Il serait peut-être grand temps que le ministère de la Justice se remue sur l’ouverture et la gratuité des décisions de justice en France.

Tel est, en filigrane, le message qu’a adressé le Conseil d’État au gouvernement dans une décision prise le 21 janvier 2021. Car voilà en effet cinq ans que la loi permettant un libre accès aux décisions de justice a été promulguée, mais tous les textes pour la mettre en œuvre ne sont pas encore publiés. Il manque notamment un arrêté crucial que doit prendre le Garde des Sceaux.

L’ouverture et la gratuité des décisions de justice constituent une mesure figurant dans la loi pour une République numérique, qui est passée en 2016, sous la présidence de François Hollande. Or depuis, les choses tendent à traîner en longueur. Certes, une avancée a pu être observée l’été dernier, avec la prise d’un décret fixant les conditions d’application de leur ouverture et de leur mise à disposition gratuite.
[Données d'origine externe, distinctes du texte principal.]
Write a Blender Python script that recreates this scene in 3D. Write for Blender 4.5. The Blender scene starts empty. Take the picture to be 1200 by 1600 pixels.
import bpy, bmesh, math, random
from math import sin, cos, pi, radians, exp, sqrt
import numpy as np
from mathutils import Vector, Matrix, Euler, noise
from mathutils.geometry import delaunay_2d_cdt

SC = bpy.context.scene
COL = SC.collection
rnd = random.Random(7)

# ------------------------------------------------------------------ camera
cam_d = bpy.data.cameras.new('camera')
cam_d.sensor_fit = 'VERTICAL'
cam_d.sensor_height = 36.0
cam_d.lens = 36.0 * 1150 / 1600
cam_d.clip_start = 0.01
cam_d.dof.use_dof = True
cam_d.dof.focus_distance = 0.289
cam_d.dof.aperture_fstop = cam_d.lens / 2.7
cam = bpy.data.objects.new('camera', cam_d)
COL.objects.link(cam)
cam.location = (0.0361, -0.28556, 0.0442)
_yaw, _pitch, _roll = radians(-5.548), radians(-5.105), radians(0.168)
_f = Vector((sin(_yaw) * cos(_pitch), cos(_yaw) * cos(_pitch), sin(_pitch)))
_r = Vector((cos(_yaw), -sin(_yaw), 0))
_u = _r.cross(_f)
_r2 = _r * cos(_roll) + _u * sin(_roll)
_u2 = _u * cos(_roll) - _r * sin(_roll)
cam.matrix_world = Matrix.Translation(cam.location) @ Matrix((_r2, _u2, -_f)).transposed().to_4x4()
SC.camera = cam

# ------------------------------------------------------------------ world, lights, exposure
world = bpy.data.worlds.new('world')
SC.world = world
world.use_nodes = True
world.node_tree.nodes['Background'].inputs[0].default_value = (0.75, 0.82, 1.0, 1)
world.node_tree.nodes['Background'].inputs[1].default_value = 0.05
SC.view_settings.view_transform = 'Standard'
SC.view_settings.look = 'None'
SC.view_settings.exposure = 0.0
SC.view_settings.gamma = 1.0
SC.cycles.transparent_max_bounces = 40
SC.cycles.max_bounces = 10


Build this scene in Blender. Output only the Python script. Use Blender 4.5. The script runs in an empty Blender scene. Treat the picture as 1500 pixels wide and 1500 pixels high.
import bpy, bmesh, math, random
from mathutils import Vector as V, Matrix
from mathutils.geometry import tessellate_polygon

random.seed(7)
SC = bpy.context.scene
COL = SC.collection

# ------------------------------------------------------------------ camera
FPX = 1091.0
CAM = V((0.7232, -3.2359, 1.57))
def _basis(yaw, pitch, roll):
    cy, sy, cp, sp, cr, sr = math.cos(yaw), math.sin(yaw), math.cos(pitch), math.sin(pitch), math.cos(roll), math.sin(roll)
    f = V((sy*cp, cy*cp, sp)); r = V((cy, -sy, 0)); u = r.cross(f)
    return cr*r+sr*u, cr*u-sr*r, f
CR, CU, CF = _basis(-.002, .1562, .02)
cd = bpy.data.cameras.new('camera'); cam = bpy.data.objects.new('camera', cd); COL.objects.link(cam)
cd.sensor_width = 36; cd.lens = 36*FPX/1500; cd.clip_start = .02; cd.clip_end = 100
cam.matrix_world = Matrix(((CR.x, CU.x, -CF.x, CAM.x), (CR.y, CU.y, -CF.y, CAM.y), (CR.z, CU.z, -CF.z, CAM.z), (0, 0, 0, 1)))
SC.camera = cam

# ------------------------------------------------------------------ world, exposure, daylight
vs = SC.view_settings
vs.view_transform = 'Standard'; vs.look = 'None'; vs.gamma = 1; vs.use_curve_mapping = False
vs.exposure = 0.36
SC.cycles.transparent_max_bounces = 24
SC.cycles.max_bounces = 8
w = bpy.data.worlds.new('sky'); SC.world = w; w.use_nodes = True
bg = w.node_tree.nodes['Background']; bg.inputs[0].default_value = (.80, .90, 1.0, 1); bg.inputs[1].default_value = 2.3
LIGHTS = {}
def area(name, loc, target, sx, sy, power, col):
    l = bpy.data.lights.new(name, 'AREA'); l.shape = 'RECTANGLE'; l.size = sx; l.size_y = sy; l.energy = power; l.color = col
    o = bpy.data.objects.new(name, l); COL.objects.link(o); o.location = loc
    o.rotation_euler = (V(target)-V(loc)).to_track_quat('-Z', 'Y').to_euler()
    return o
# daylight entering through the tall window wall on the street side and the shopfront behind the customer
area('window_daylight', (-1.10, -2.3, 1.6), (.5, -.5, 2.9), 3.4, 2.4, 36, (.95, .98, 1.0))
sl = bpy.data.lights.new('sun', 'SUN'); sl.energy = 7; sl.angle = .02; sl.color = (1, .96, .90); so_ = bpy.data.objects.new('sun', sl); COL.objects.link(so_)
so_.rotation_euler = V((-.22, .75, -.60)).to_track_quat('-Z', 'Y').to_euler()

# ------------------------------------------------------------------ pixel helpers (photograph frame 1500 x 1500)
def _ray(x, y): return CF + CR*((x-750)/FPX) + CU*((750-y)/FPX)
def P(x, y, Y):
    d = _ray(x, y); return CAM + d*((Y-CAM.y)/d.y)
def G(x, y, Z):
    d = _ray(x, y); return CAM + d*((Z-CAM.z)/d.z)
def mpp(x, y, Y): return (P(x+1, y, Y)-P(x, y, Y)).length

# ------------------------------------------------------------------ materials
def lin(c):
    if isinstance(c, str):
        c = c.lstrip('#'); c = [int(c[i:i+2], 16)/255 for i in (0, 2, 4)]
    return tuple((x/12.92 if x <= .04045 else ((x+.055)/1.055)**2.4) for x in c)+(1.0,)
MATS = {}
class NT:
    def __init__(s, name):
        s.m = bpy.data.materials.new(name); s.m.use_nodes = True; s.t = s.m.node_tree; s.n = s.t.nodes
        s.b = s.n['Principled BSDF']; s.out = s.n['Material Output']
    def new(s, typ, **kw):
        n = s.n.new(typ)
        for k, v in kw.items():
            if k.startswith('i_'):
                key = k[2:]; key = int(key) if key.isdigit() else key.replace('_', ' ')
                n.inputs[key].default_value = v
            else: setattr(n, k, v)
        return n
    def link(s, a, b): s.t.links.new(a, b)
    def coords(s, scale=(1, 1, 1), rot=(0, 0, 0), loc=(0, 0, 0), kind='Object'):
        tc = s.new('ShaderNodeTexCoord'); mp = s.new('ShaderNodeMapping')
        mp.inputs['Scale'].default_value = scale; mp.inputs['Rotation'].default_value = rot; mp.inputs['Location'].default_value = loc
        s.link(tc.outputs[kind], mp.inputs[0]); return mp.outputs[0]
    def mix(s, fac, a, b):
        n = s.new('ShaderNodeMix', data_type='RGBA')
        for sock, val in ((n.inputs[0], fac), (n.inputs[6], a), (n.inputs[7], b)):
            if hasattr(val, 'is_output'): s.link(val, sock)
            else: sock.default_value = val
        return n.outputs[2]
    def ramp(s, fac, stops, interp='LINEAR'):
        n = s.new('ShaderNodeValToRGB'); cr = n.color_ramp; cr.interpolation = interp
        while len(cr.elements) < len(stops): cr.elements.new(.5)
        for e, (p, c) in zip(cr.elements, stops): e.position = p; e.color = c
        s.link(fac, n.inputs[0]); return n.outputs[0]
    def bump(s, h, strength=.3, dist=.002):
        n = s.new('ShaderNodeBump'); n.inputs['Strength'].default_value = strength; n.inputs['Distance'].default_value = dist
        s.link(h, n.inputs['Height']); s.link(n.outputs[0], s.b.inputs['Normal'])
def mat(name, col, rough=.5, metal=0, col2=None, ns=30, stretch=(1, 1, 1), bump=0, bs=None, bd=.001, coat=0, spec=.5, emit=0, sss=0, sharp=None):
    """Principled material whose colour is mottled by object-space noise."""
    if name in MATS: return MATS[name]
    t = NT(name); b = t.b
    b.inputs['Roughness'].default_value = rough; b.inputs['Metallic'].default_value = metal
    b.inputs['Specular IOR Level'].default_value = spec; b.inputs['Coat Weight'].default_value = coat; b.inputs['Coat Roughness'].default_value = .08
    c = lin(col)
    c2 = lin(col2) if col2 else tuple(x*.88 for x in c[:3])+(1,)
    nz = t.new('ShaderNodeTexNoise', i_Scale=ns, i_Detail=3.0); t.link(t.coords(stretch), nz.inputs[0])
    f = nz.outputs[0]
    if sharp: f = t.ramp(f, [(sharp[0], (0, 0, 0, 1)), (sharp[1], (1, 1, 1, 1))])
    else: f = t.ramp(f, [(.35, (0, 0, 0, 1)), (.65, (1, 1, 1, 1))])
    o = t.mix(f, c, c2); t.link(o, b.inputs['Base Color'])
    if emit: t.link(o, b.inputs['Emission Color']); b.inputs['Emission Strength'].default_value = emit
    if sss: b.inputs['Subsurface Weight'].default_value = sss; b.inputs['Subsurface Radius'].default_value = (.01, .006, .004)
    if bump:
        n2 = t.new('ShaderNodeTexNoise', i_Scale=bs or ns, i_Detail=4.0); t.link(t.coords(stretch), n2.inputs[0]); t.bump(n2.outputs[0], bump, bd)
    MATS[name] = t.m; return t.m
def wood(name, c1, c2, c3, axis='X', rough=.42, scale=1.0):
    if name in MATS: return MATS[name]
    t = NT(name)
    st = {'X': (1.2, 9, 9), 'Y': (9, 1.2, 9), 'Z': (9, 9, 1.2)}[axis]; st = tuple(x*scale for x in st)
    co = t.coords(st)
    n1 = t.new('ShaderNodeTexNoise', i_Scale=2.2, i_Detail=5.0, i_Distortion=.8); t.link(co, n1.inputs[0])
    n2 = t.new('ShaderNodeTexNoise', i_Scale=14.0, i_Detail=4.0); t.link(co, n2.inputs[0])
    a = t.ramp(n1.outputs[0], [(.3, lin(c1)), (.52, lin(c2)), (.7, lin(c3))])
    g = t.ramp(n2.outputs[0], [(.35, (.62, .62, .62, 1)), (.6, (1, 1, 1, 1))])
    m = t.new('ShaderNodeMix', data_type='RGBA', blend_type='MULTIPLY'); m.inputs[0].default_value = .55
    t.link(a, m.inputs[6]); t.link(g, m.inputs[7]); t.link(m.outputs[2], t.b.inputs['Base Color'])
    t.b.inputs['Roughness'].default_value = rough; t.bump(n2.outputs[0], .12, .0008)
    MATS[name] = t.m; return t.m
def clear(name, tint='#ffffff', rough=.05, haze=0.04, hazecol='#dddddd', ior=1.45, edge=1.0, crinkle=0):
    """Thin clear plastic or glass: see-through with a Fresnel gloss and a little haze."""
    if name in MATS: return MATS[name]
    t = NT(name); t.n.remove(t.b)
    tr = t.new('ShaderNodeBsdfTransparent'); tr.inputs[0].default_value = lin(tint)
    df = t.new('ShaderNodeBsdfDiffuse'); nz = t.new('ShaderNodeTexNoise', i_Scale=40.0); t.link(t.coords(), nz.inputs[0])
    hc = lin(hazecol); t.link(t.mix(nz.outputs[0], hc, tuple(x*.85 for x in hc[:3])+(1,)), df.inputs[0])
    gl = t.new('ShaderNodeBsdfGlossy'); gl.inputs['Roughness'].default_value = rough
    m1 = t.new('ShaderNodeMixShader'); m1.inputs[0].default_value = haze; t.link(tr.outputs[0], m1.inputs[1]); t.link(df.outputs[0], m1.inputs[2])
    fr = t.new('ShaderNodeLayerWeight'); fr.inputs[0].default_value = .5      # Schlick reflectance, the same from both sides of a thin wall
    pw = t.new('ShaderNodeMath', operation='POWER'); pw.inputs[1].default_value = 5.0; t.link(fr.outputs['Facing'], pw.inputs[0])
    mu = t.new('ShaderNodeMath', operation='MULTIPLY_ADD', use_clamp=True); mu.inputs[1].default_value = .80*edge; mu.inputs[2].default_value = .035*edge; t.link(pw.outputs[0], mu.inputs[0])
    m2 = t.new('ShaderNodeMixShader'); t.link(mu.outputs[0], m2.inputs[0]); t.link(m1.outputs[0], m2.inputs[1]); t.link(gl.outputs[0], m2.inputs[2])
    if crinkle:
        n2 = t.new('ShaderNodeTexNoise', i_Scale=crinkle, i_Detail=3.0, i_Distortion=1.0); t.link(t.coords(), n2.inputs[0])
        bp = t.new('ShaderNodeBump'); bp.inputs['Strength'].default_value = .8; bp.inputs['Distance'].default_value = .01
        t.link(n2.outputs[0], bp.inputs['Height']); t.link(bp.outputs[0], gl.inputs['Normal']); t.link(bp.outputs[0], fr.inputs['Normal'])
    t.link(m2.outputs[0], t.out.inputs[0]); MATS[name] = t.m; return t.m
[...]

Mais six mois plus tard, l’arrêté dont fait mention le décret, et qui doit déterminer « pour chacun des ordres judiciaire et administratif et le cas échéant par niveau d’instance et par type de contentieux, la date à compter de laquelle les décisions de justice sont mises à la disposition du public », est toujours aux abonnés absents. D’où le rappel à l’ordre du Conseil d’État, saisi par une association.

Un chantier difficile, mais qui ne justifie pas l’inaction

Dans sa décision, la plus haute juridiction de l’ordre administratif enjoint donc le « garde des sceaux, ministre de la Justice, de prendre, dans un délai de trois mois » l’arrêté en cause. Il faudra donc que le gouvernement le publie au Journal officiel d’ici le 21 avril 2021. L’association souhaitait une échéance plus courte, de deux mois, assortie d’une astreinte de 500 euros par jour de retard.

Le Conseil d’État reconnaît au passage que cette bascule constitue un chantier difficile, du fait d’enjeux d’anonymisation des personnes passant devant les tribunaux, au nom du droit à l’oubli, mais aussi qui rendent la justice, pour des raisons de sécurité. Ces considérations concernent aussi bien les parties que les tiers, ou encore les magistrats. Mais ce caractère ardu ne doit pas être un prétexte pour ne plus avancer.

Le Conseil d'État. // Source : georgemoga

Le Conseil d'État.

Source : georgemoga

« Il n’est pas contesté que la mise à disposition du public des décisions de justice constitue une opération d’une grande complexité pouvant nécessiter, à compter de l’intervention du décret en organisant la mise en œuvre, des dispositions transitoires », commente ainsi le Conseil d’État. Mais cela n’autorise en aucune façon le Garde des Sceaux de refuser de prendre cet arrêté.

Ainsi, Éric Dupond-Moretti, en fonction depuis le 6 juillet 2020, « ne pouvait, sans méconnaître ses obligations […], s’abstenir de prendre l’arrêté […] et de fixer le calendrier d’entrée en vigueur des dispositions de ce décret dans un délai raisonnable », ajoute l’institution, qui rappelle que plus de six mois se sont écoulés depuis le décret, et presque deux ans après la loi du 23 mars 2019 sur la programmation de la justice.